Studiował historię na UW, uczył w LO im. Jana Zamoyskiego, a przez ostatnich 25 lat pracował w mediach. Był korespondentem na wojnie w dawnej Jugosławii, zrealizował teledysk Brygady Kryzys oraz komentował finały piłkarskiej Ligi Mistrzów i Pucharu Polski. Autor filmów dokumentalnych, współtwórca książkowej biografii Lucjana Brychczego. Pracuje w NC+.
W kryminałach retro lubuję się od lat. Dlaczego więc „Wyrok” nie zachwycił mnie tak jak tego oczekiwałam?
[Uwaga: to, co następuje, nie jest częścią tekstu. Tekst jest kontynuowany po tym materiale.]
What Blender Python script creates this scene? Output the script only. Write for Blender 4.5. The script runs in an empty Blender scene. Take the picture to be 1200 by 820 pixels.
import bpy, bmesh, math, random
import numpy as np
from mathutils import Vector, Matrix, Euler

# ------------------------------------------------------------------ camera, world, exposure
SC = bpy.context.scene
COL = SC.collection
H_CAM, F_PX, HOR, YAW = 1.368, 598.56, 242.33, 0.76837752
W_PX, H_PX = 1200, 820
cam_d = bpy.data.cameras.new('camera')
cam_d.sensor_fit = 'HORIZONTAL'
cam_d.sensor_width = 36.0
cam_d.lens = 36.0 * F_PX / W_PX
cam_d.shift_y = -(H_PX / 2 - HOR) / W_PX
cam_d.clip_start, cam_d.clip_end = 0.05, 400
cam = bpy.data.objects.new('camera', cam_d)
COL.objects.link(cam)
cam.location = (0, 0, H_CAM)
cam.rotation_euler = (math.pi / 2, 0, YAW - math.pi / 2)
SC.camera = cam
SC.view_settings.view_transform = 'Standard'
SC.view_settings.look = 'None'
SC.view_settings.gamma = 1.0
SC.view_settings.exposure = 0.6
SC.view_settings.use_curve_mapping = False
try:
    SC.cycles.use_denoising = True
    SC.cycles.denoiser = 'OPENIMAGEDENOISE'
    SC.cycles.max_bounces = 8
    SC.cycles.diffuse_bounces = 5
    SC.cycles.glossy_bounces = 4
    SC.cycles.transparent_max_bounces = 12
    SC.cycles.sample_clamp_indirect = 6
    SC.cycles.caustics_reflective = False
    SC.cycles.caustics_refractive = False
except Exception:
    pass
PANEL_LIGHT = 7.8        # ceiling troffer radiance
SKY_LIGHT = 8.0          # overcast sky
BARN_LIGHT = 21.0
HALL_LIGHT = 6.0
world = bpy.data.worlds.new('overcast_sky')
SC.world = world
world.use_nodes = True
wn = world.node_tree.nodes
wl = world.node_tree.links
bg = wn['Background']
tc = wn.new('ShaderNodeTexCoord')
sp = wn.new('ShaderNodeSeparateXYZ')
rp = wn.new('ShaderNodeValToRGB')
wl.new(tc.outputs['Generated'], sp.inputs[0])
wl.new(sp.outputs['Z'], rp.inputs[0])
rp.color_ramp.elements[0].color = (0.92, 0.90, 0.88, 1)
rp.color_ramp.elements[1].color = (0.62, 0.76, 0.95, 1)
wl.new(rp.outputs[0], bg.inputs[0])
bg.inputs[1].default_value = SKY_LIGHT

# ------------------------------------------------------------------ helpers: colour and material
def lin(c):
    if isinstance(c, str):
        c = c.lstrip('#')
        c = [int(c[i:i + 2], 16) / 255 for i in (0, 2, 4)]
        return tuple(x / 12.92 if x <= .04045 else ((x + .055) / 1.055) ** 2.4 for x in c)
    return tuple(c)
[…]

Czy wpływ na odbiór miała nieznajomość wcześniejszych tomów cyklu „Śmierć frajerom”? Z pewnością tak, bo kto zaczyna czytać od tomu czwartego? Miałam jednak nieodparte wrażenie, że fabuła choć zajmująca, straciła w wyniku dość pospiesznego, niedopracowanego wykonania.
Przenosimy się do przedwojennej Warszawy 1936 roku. Major wywiadu Dwójki otrzymuje zadanie przyjrzenia się postaciom dwóch mężczyzn i przeanalizowania ich dalszej przydatności dla wywiadu. Z czasem zyskuje jednak nieodparte wrażenie, że jego ocena ma być tylko formalnością, że ktoś już wydał na nich wyrok. Jaką decyzję podejmie Sokołowski i jakie będą jej konsekwencje?
Autor szczegółowo wprowadza nas w ówczesną sytuację polityczną Polski, malując również adekwatny obraz półświatka, ferajny. Ciekawy podział na żmudną pracę nad analizą akt i przemyślenia majora Sokołowskiego oraz historię barwnej postaci, jaką bez wątpienia jest Henryk Wcisło, alias Henry Haas sprawia, że powieść zyskuje na lekkości. A już spotkanie z bohaterami tak dobrze znanymi nam z kart książek Ryszarda Ćwirleja i Krzysztofa Bochusa i umiejętne wplecenie ich w bieżącą akcję jest bonusem, którego się nie spodziewałam budzącym uśmiech.
Widziałam, że wcześniejsze części cyklu zyskały wysokie oceny, a na półce czeka również „Wyzwolony 45”, z przyjemnością zweryfikuję więc i swoją opinię dając autorowi drugą szansę.
Przeczytałem wszystkie kryminały retro autora. Trylogia z Heńkiem Wcisłą była fantastyczna! Późniejsze powieści z Kornelem Strasburgerem w roli głównej były równie ciekawe, chociaż na różnym poziomie. „Granatowy 44” to książka niezbyt ciekawa ale jej kontynuacja „Wyzwolony 45” była absolutnie nie do strawienia. Nie było w niej spójności, za to pełno odwołań do „Granatowego 44”. Tym bardziej czekałem na nową powieść o Heńku. No i dostałem… „Śmierć frajerom. Wyrok” to niestety książka słaba, bez polotu, bez spójnej historii. W połowie książki nie wiedziałem o czym jest i co może się wydarzyć . Nieustanne reminiscencje, przywoływanie postaci z innych powieści autora nie dawały świeżości, były mocno rozczarowujące. Próbowałem jednak doczytać do końca, jednak bez sukcesu. Swoją przygodę z autorem zakończyłem na stronie 206, na której to pojawił się Anatol Grubiński, jeden z bohaterów kryminałów retro autorstwa Ryszarda Ćwirleja… Dla mnie to za dużo. O Tolku i komisarzu Fischerze chętnie poczytam u Ćwirleja. U Kalinowskiego szukałem nowej historii o Wciśle. Nie znalazłem. Pozostaję fanem pierwszych trzech części z serii „Śmierć frajerom”. Te polecam wszystkim.